Debt Service. The nickel of Saroako is only a fraction of Indonesia's unexplored wealth. There are huge copper deposits on remote, primitive Irian Jaya, bauxite in Kalimantan, coal on Sumatra, virgin forests of tropical timber on most of the major islands. Whether these resources can or will be exploited in time to save Indonesia from a major financial crisis is still in question. The country last year paid about $1.1 billion in debt service--about 16% of its total foreign-exchange earnings--which absorbed more than half of the total of new loans granted from abroad. The problems of corruption and mismanagement and the high costs of building an infrastructure of roads, airfields, power plants and the like have increased the risks of big raw-material ventures at a time when Indonesia needs them most.

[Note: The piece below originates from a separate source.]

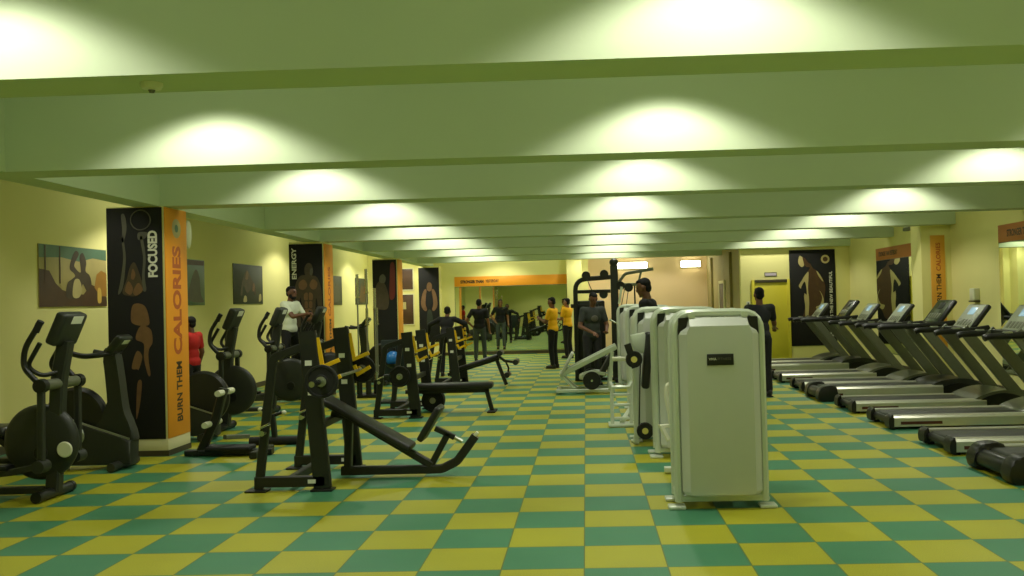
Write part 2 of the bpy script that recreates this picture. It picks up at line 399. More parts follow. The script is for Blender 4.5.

"These people are their own worst enemies," says a top executive of a U.S. firm heavily involved in the archipelago. "If we were offered the same opportunity now that we took a few years ago, I would counsel against it. I would put the money some place else." That may not be the majority opinion now, but if enough other investors come to share the view, a paradise to be gained could easily become a paradise lost.

*As is the custom on his native Java, Indonesia's main island, Suharto uses only his given name.